Wednesday, March 14, 2012

Express Lanes Redux

Santa Monica College in California is proposing setting up new, premium sections of popular courses at higher cost for students who are shut out of subsidized sections.  The cost difference is dramatic: rather than the $36 per credit they’d pay in subsidized classes, students would have to pay about $200 per credit.  The idea is to allow the college to run the extra sections on a break-even basis.

This has been tried before.  The IHE piece doesn’t mention it, but a couple of years ago Bristol Community College in Massachusetts tried something similar with its Nursing program.  Student demand far exceeded available seats in the program, so the college briefly contracted with a for-profit provider, the Princeton Review, to offer extra sections at a tuition premium.  The Princeton Review would set up the extra sections, the curriculum would be the same, and students who were shut out of the low-cost sections would have the option of either waiting their turn for the cheap seats or paying extra for immediate availability.  It’s the academic equivalent of a next-day shipping option.

In both cases, it’s easy to raise objections from equity, fairness, incentives, and in the earlier case, motivation.  It’s also not entirely clear whether California law will allow Santa Monica to pull it off. But in both cases the objections miss the underlying dilemma.  

Public colleges, especially at the two-year level, offer services at far below cost.  That’s by design; the idea is to encourage people to go to college.  Some of the gap is filled by proceeds from for-profit community and corporate education programs, and a little from bookstore revenues, but most of it comes from state and/or local subsidies.  The theory behind the subsidies is that the entire population benefits from having an educated workforce and citizenry, so it’s fair to have the entire population kick in some money.  Even if nobody in my family attends the local community college, we all benefit from having police, nurses, and various local employees -- that is, taxpayers -- who did.  

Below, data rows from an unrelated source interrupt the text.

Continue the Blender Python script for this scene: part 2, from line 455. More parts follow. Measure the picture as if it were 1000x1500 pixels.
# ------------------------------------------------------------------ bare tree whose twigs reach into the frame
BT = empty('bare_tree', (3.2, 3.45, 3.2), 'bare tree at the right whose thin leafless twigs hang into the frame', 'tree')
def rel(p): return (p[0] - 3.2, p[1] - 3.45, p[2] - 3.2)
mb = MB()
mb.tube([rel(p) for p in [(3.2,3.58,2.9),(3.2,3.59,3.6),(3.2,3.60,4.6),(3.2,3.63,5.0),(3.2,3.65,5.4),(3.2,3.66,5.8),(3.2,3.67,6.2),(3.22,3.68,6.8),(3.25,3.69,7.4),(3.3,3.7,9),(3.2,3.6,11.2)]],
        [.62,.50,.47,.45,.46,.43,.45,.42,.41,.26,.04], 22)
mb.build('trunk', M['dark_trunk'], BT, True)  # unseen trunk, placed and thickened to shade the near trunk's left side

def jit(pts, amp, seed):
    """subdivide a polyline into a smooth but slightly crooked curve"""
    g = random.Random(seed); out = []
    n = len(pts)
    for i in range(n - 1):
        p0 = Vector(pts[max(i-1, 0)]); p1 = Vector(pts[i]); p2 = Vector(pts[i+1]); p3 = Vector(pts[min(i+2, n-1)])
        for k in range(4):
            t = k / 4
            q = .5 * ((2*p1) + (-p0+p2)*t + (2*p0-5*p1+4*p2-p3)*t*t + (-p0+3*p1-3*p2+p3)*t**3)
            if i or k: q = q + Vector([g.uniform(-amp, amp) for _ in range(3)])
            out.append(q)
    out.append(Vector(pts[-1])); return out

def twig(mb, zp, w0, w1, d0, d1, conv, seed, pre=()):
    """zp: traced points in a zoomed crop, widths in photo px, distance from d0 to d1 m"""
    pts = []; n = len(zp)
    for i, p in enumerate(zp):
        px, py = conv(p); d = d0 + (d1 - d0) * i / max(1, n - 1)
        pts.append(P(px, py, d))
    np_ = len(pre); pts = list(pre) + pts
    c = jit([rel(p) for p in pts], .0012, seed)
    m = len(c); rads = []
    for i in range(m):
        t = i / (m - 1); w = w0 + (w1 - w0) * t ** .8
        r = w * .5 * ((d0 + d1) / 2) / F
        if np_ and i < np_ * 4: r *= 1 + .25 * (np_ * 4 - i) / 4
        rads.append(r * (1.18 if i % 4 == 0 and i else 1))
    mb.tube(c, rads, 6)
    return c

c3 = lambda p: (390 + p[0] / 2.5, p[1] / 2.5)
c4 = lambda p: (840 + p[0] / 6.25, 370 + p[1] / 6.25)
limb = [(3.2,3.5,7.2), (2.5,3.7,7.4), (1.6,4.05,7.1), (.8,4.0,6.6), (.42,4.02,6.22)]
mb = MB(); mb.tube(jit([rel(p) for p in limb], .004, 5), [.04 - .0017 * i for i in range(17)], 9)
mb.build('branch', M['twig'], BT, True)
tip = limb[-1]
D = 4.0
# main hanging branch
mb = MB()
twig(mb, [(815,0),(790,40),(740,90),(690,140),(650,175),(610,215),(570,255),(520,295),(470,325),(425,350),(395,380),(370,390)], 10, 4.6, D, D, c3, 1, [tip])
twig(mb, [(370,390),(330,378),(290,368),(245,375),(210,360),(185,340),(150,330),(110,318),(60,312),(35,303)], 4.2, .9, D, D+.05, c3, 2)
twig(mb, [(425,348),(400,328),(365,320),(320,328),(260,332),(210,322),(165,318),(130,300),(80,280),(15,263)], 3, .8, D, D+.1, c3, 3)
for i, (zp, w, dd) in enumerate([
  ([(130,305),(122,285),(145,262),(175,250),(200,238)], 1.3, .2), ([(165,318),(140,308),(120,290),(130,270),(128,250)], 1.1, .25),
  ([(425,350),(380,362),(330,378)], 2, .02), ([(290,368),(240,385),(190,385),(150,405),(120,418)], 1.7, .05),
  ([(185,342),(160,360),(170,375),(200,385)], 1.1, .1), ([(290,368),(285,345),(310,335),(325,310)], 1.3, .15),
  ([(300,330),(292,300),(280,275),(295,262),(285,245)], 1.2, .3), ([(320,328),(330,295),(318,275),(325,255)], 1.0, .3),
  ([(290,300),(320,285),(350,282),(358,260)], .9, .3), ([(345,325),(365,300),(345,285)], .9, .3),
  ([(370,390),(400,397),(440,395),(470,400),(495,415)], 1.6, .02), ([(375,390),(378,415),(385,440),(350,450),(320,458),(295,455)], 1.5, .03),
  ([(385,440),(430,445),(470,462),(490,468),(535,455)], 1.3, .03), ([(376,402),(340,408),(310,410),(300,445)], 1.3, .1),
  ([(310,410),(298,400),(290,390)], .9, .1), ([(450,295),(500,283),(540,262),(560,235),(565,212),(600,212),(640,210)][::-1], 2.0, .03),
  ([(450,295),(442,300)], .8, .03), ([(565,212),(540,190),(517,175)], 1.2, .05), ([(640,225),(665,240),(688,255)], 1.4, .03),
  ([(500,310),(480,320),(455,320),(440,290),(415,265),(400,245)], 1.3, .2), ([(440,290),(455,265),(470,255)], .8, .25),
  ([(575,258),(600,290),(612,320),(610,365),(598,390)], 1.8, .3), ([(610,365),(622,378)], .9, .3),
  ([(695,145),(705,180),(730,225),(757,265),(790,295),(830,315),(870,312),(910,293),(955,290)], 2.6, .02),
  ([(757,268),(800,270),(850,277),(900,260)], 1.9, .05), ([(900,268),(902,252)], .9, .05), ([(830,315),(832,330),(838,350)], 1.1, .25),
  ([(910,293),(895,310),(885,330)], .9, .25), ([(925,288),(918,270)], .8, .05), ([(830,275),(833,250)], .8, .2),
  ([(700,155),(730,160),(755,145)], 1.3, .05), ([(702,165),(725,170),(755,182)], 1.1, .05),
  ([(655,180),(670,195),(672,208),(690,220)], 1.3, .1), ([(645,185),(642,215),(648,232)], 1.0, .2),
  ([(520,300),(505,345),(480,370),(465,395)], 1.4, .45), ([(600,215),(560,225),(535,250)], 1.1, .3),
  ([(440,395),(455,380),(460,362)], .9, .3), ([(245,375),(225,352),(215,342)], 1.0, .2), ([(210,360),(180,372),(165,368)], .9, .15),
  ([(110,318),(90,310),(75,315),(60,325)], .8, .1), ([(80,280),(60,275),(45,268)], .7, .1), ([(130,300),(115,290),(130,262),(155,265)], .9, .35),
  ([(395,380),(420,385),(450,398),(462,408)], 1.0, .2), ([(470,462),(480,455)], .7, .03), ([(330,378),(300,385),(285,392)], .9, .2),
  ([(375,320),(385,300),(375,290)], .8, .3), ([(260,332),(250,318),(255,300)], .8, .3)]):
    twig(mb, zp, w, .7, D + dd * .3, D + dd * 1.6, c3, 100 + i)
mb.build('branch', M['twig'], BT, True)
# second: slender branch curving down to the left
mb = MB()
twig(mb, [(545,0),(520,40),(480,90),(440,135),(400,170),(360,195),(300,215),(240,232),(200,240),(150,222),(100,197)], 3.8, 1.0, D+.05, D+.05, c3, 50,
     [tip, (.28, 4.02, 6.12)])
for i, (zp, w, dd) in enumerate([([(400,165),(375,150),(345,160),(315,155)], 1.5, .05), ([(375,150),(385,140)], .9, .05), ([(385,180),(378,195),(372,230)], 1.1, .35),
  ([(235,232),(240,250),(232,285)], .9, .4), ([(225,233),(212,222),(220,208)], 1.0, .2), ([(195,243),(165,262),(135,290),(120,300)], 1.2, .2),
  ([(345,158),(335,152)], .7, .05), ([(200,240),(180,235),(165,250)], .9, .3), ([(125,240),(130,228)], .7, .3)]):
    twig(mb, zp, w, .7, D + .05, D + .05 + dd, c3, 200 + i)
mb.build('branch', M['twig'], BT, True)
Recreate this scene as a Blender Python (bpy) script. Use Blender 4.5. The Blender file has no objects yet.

But when the subsidies don’t track enrollments -- which they absolutely have not for many years now -- growth is a problem for a college.  In the Massachusetts case, student fees didn’t come close to paying for the cost of more Nursing seats.  In the California case, incredibly enough, the low tuition that students pay goes entirely to the state; the college keeps none of it.  In that system, new enrollments are pure cost.

For-profit colleges are the polar opposite.  For them, new enrollments more than pay for themselves.  For them, growth isn’t a problem; it’s a goal.  

As long as the incentives line up this way, I expect to see variations on the “express shipping” option continue to arise.  They already exist at the macro level; students from wealthy families can buy their way into undistinguished private colleges, whether for-profit or nonprofit, where they can take whatever they want.  Public colleges are supposed to be the alternative to that, but the funding constraints on them are making that harder to sustain.  

Of course, as public colleges start to behave more like their tuition-driven private competitors, they start to lose their reason to exist.  That’s fine if you’re Grover Norquist, but for normal Americans, that’s catastrophic.  The masses will never be able to afford the express option in large numbers.  As bad as the student loan numbers are now, just imagine how much worse they’d be if every community college followed Santa Monica’s example and quintupled tuition.  

Bristol and Santa Monica are open to all sorts of critique, but I’m glad that they’re at least showing us the logical consequences of continuing down the path we’ve been on for the last few decades.  Let’s put “quintupled tuition” on the ballot and see what happens.